The taxi, takeoff, and departure were solid. I mentally graded my area work—steep turns, vertical S, wing-overs, aileron rolls, and unusual attitudes—as outstanding, hitting every airspeed, bank, heading, and altitude with precision. Maneuvering was one of my strengths.
Now I had to do what wasn’t: a Fix-to-Fix.
Tune, Identify, Monitor. I rolled 109.4 kilohertz into the navigation radio for the Lawton VOR beacons and selected the audio to hear the high pitch of the dot-dash-dot-dot / dot-dash / dot-dash-dash. Turning to a heading between the RMI pointer and the fix radial, I hedged closer to the bearing pointer to decrease my range to the destination point.
I mentally placed my aircraft on the tail of the bearing pointer and the destination fix at a proportional location on the radial of that destination fix.
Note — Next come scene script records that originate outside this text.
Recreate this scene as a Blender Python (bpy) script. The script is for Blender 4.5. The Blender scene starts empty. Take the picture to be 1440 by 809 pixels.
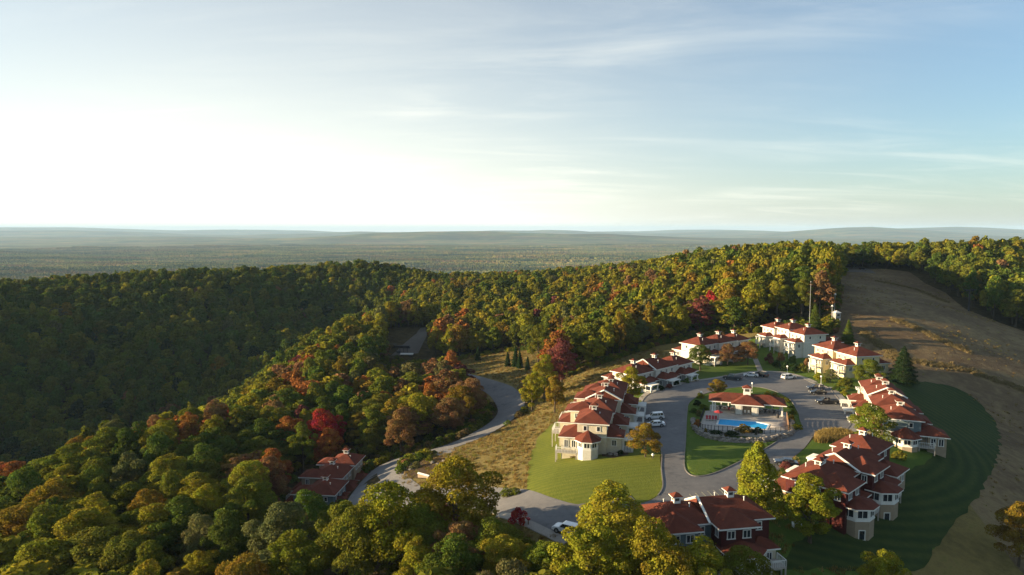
import bpy, bmesh, math, random
import numpy as np
from mathutils import Vector, Matrix
R = math.radians
scene = bpy.context.scene
COL = scene.collection

# ---------------------------------------------------------------- camera, sky, sun, exposure
CAM_H, PITCH, FPX = 48.0, 4.9, 960.0          # metres, degrees, focal length in photo pixels (1440 wide)
cam_data = bpy.data.cameras.new('camera')
cam = bpy.data.objects.new('camera', cam_data)
COL.objects.link(cam)
cam.location = (0, 0, CAM_H)
cam.rotation_euler = (R(90 - PITCH), 0, 0)
cam_data.sensor_width = 36.0
cam_data.lens = 36.0 * FPX / 1440.0
cam_data.clip_start, cam_data.clip_end = 0.5, 150000.0
scene.camera = cam

SUN_EL, SUN_FROM = 9.6, 183.5                 # elevation; azimuth the light comes from, counter-clockwise from +X
sd = bpy.data.lights.new('sun', 'SUN')
sd.energy, sd.angle, sd.color = 5.0, R(0.6), (1.0, 0.77, 0.47)
sun = bpy.data.objects.new('sun', sd)
COL.objects.link(sun)
a, e = R(SUN_FROM), R(SUN_EL)
SUN_DIR = Vector((math.cos(a) * math.cos(e), math.sin(a) * math.cos(e), math.sin(e)))   # towards the sun
sun.rotation_euler = SUN_DIR.to_track_quat('Z', 'Y').to_euler()

world = bpy.data.worlds.new('World')
scene.world = world
world.use_nodes = True
wn, wl = world.node_tree.nodes, world.node_tree.links
wn.clear()

def NN(nodes, typ, **kw):
    n = nodes.new(typ)
    for k, v in kw.items():
        if k.startswith('_'):
            setattr(n, k[1:], v)
    return n

w_out = wn.new('ShaderNodeOutputWorld')
w_bg = wn.new('ShaderNodeBackground')
sky = wn.new('ShaderNodeTexSky')
sky.sky_type = 'NISHITA'
sky.sun_disc = False
sky.sun_elevation = R(SUN_EL)
sky.sun_rotation = math.pi / 2 - R(SUN_FROM)   # Blender measures it clockwise from +Y
sky.altitude, sky.air_density, sky.dust_density, sky.ozone_density = 300, 1.0, 1.6, 2.0
tc = wn.new('ShaderNodeTexCoord')
sep = wn.new('ShaderNodeSeparateXYZ'); wl.new(tc.outputs['Generated'], sep.inputs[0])

def wmath(op, a, b=None, c=None):
    n = wn.new('ShaderNodeMath'); n.operation = op
    for i, v in enumerate((a, b, c)):
        if v is None: continue
        if isinstance(v, (int, float)): n.inputs[i].default_value = v
        else: wl.new(v, n.inputs[i])
    return n.outputs[0]
# thin cirrus: the view direction dropped on a high flat layer, stretched noise in it
zz = wmath('ADD', wmath('MAXIMUM', sep.outputs['Z'], 0.0), 0.12)
cx = wmath('DIVIDE', sep.outputs['X'], zz); cy = wmath('DIVIDE', sep.outputs['Y'], zz)
comb = wn.new('ShaderNodeCombineXYZ'); wl.new(cx, comb.inputs[0]); wl.new(cy, comb.inputs[1])
mp = wn.new('ShaderNodeMapping'); wl.new(comb.outputs[0], mp.inputs[0])
mp.inputs['Rotation'].default_value = (0, 0, R(-14)); mp.inputs['Scale'].default_value = (0.42, 1.5, 1)
mp.inputs['Location'].default_value = (3.1, 1.7, 0)
n1 = wn.new('ShaderNodeTexNoise'); wl.new(mp.outputs[0], n1.inputs['Vector'])
n1.inputs['Scale'].default_value = 1.3; n1.inputs['Detail'].default_value = 9; n1.inputs['Roughness'].default_value = 0.62
n1.inputs['Distortion'].default_value = 0.9
n2 = wn.new('ShaderNodeTexNoise'); wl.new(comb.outputs[0], n2.inputs['Vector'])
n2.inputs['Scale'].default_value = 0.55; n2.inputs['Detail'].default_value = 3
r1 = wn.new('ShaderNodeMapRange'); r1.interpolation_type = 'SMOOTHSTEP'
wl.new(n1.outputs['Fac'], r1.inputs[0]); r1.inputs[1].default_value = 0.40; r1.inputs[2].default_value = 0.78
r2 = wn.new('ShaderNodeMapRange'); r2.interpolation_type = 'SMOOTHSTEP'
wl.new(n2.outputs['Fac'], r2.inputs[0]); r2.inputs[1].default_value = 0.34; r2.inputs[2].default_value = 0.62
veil = wmath('MULTIPLY', r1.outputs[0], r2.outputs[0])
# the bright haze of thin cloud round the low sun side (a wide lobe on the left of the view)
glow_dir = Vector((math.sin(R(-27)) * math.cos(R(9)), math.cos(R(-27)) * math.cos(R(9)), math.sin(R(9))))
dot = wn.new('ShaderNodeVectorMath'); dot.operation = 'DOT_PRODUCT'
wl.new(tc.outputs['Generated'], dot.inputs[0]); dot.inputs[1].default_value = glow_dir
g = wmath('POWER', wmath('MAXIMUM', dot.outputs['Value'], 0.0), 4.2)
low = wmath('POWER', wmath('SUBTRACT', 1.0, wmath('MINIMUM', wmath('MAXIMUM', sep.outputs['Z'], 0.0), 1.0)), 5.0)
amount = wmath('ADD', wmath('MULTIPLY', veil, 0.24), wmath('MULTIPLY', g, wmath('MULTIPLY_ADD', low, 0.85, 0.16)))
amount = wmath('MINIMUM', wmath('ADD', amount, wmath('MULTIPLY', wmath('MULTIPLY_ADD', wmath('POWER', low, 3.0), 0.30, 0.12), 1.0)), 0.95)
cmix = wn.new('ShaderNodeMix'); cmix.data_type = 'RGBA'
wl.new(amount, cmix.inputs['Factor'])
skm = wn.new('ShaderNodeMix'); skm.data_type = 'RGBA'; skm.blend_type = 'MULTIPLY'; skm.inputs['Factor'].default_value = 1.0
wl.new(sky.outputs[0], skm.inputs['A']); skm.inputs['B'].default_value = (0.68, 1.07, 1.30, 1)
wl.new(skm.outputs['Result'], cmix.inputs['A'])
cmix.inputs['B'].default_value = (8.8, 8.6, 7.5, 1)
wl.new(cmix.outputs['Result'], w_bg.inputs['Color'])
w_bg.inputs['Strength'].default_value = 0.05
wl.new(w_bg.outputs[0], w_out.inputs['Surface'])

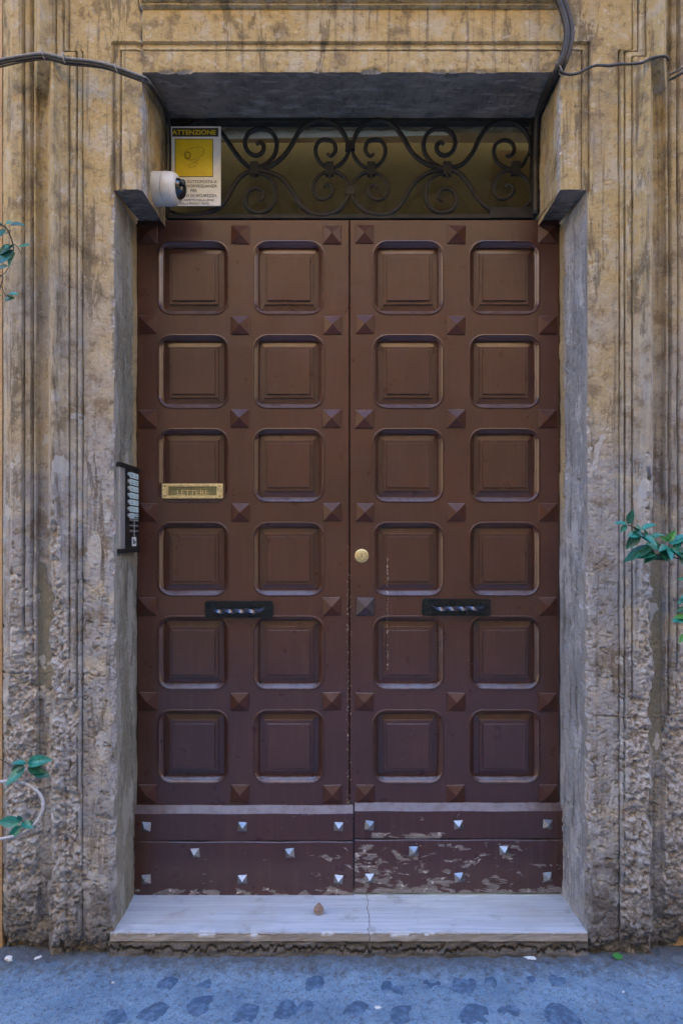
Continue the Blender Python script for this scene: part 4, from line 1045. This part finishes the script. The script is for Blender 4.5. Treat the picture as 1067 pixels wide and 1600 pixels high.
# lower left runner
RW = 0.93
pw = thing('trailing_plant', 'pale looping vine runner with teal leaves at the lower left edge', 'plant', P(-60, 1230, 1.0))
stem(pw, [(-70, 1190, 1.0), (-40, 1215, .97), (-10, 1222, RW), (20, 1220, RW), (44, 1226, RW), (62, 1240, RW), (68, 1258, RW), (62, 1278, RW), (48, 1294, RW), (26, 1305, RW), (0, 1311, RW), (-30, 1316, .97), (-70, 1330, 1.0)], RW, [0.0058, 0.0058, 0.0052], M_STEM_P)
stem(pw, [(-12, 1180, RW), (8, 1190, RW), (22, 1196, RW), (38, 1194, RW)], RW, 0.0013)
stem(pw, [(38, 1194, RW), (30, 1206, RW), (18, 1220, RW)], RW, 0.0015)
stem(pw, [(50, 1292, RW), (40, 1284, RW), (30, 1282, RW)], RW, 0.0015)
for a in ((42, 1193, 160, 22, 0, 35), (44, 1193, 12, 38, 0, 5), (40, 1198, 228, 38, 0, 15), (44, 1200, -18, 30, 1, 0), (52, 1206, -8, 30, 1, 10), (42, 1192, 55, 12, 2, 40), (38, 1197, 200, 24, 1, 0),
          (33, 1284, 178, 34, 0, 5), (34, 1283, 95, 16, 0, 30), (34, 1285, -12, 24, 0, 20), (40, 1287, -6, 18, 1, 5), (34, 1290, 225, 26, 0, 10), (20, 1300, 215, 10, 1, 0)):
    leaf(pw, a[0], a[1], RW, a[2], a[3], a[4], a[5], random.uniform(-25, 25))
# right sprig
RX = 0.93
pr = thing('leafy_sprig', 'teal leafy sprig reaching in from the right edge at mid height', 'plant', P(1110, 880, 1.0))
stem(pr, [(1130, 900, 1.0), (1095, 880, .97), (1066, 872, RX), (1045, 858, RX), (1026, 850, RX), (1008, 838, RX), (994, 826, RX), (980, 820, RX)], RX, [0.004, 0.003, 0.002])
stem(pr, [(1060, 873, RX), (1038, 868, RX), (1024, 866, RX), (1008, 862, RX)], RX, 0.002)
for a in ((980, 819, 72, 22, 1, 0), (979, 819, 175, 20, 0, 10), (978, 820, 225, 15, 0, 20), (1001, 828, 25, 24, 0, 5), (1001, 828, 150, 14, 0, 20), (999, 834, 190, 24, 0, 20), (998, 833, 232, 30, 1, 0),
          (1000, 838, -30, 26, 0, 45), (1003, 838, -50, 20, 0, 60), (1018, 852, 215, 48, 1, 0), (1024, 864, 197, 34, 0, 10), (1024, 864, 215, 26, 1, 20), (1022, 862, 185, 30, 0, 0),
          (1042, 846, 60, 20, 2, 20), (1042, 846, 150, 18, 2, 10), (1044, 850, 22, 32, 0, 5), (1042, 854, -92, 24, 0, 40), (1040, 852, 205, 20, 0, 40), (1046, 856, -40, 22, 0, 30),
          (1056, 860, -15, 30, 1, 10), (1056, 858, -35, 26, 1, 20), (1062, 862, 10, 26, 0, 5), (1040, 846, 95, 12, 2, 30), (1012, 842, 20, 24, 0, 10), (1010, 841, 120, 16, 1, 20), (1030, 858, -70, 22, 1, 20), (1032, 856, 165, 26, 0, 15), (1054, 862, 200, 30, 1, 0), (1052, 860, 60, 22, 0, 20), (990, 824, -60, 18, 1, 20), (1060, 868, -60, 24, 1, 10)):
    leaf(pr, a[0], a[1], RX, a[2], a[3] * 1.1, a[4], a[5], random.uniform(-25, 25))
ps = thing('leafy_sprig', 'cut off green sprig at the right edge below the larger one', 'plant', P(1110, 960, 1.0))
stem(ps, [(1130, 930, 1.0), (1095, 935, .97), (1075, 942, RX), (1070, 965, RX), (1068, 990, RX)], RX, 0.002)
for a in ((1074, 932, 215, 20, 0, 0), (1074, 930, 190, 16, 0, 30), (1074, 966, 170, 22, 2, 0), (1074, 968, 188, 30, 0, 10), (1070, 990, 240, 18, 2, 0), (1072, 950, 200, 18, 1, 0), (1070, 905, 180, 12, 0, 0)):
    leaf(ps, a[0], a[1], RX, a[2], a[3], a[4], a[5], random.uniform(-25, 25))

# ------------------------------------------------------------------ litter
def flat_leaf(name, label, loc, rot, L_, mat, curl=0.2):
    me = leaf_mesh(5); me.materials.append(mat); o = bpy.data.objects.new(name, me); C.objects.link(o)
    o.location = loc; o.rotation_euler = rot; o.scale = (L_, L_ * 1.7, L_ * curl * 3); o['label'] = label; o['category'] = 'leaf'; return o
Yt = 2.5 + (1475 - 1424) * 0.0
def on_slab(px, py):
    z = wz(1457) - 0.002; Y = (CAMH - z) * F / (py - 840); return Vector(((px - 545) * Y / F, Y, z + 0.001))
v = on_slab(497, 1431)
flat_leaf('fallen_leaf', 'curled dry brown leaf on the pale threshold slab', v + Vector((0, 0, 0.0015)), (0, R(-42), R(86)), 0.046, M_DRY, 0.12)
X, Y, Z = gpt(965, 1507); flat_leaf('green_leaf', 'small fresh green leaf on the street by the right jamb', (X, Y, Z + 0.004), (0, -0.1, R(75)), 0.04, M_LEAF[2])
def scrap(label, px, py, s, mat, seed, flat=0.35, rot=0.0, name='paper_scrap', cat='litter', group=None):
    rs = random.Random(seed); bm = bmesh.new(); bmesh.ops.create_icosphere(bm, subdivisions=2, radius=1)
    for v_ in bm.verts:
        f = 1 + rs.uniform(-.28, .28); v_.co = Vector((v_.co.x * f, v_.co.y * f * 0.8, v_.co.z * f * flat))
    o = bm_obj(name, bm, mat); X, Y, Z = gpt(px, py); o.location = (X, Y, Z + s * flat * 0.6); o.scale = (s, s * 0.8, s); o.rotation_euler = (0, 0, rot)
    o['label'] = label; o['category'] = cat
    if group: o['group'] = group
    return o
scrap('thin white paper scrap on the street right of the step centre', 826, 1500, 0.022, M_PAPER, 1, 0.12, -0.3)
scrap('crumpled white paper at the street, far left by the jamb foot', 14, 1505, 0.014, M_PAPER, 2, 0.7)
scrap('pale paper shred next to the leftmost jamb foot, right of the crumpled one', 60, 1503, 0.012, M_PAPER, 3, 0.25, 0.8)
scrap('tiny white pebble in front of the left end of the step', 177, 1538, 0.0055, M_PAPER, 4, 0.7, name='pebble', cat='pebble')
scrap('bright white flake between the cobbles near the bottom centre', 590, 1574, 0.010, M_PAPER, 5, 0.25)
scrap('tiny white pebble on the bare cement at the lower right', 973, 1549, 0.0045, M_PAPER, 6, 0.7, name='pebble', cat='pebble')
# grit in the corner of wall and street: nobody could count it
rs = np.random.RandomState(5); GV, GF = [], []
tet = np.array([(1, 1, 1), (-1, -1, 1), (-1, 1, -1), (1, -1, -1)], float)
for q in range(1500):
    x = rs.uniform(-1.3, 1.3); y = 2.5 - abs(rs.normal(0, 0.16)); 
    if y < 1.9: continue
    s = rs.uniform(0.0007, 0.0024) * (1.5 if rs.rand() > .93 else 1)
    z = float(ground_h(np.array([x]), np.array([y]))[0]); o_ = len(GV)
    for t_ in tet: GV.append((x + s * t_[0] * rs.uniform(.6, 1.3), y + s * t_[1] * rs.uniform(.6, 1.3), z + s * 0.4 + s * t_[2] * .6))
    GF += [(o_, o_ + 1, o_ + 2), (o_, o_ + 3, o_ + 1), (o_, o_ + 2, o_ + 3), (o_ + 1, o_ + 3, o_ + 2)]
gr = mesh('grit', GV, GF, plain('grit', (0.22, 0.21, 0.20), 0.85, 0, 0, 300, 0.6)); gr['kind'] = 'stuff'; gr['label'] = 'fine grit scattered on the street along the wall foot'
I then visualized a pencil connecting my plane to the fix and shifted it to the center of the RMI to find my no-wind heading.
The major was silent. I added a few degrees for wind correction and watched the distance measure count down and the RMI slowly rotate as we headed northwest and hit the fix. Finally, I breathed normally.
The rest of the flight was uneventful, as was my subsequent instrument check ride. I had a couple downgrades, but easily passed the most grueling check ride of the T-37 phase.
That hook turned out to be the most profound experience of my training. It forced me to dig deep inside myself to face failure and lift myself out of it. I discovered a determination and focus that would serve me well as a fighter pilot.
Despite the highly competitive nature of Air Force Pilot Training, my classmates supported me. As we progressed to more advanced techniques and aircraft—low-level navigation, formation, and eventually the T-38—I had the opportunity to give that support back to my classmates. In the cockpit, we were each solely responsible for our individual performance on every flight. But we were never alone.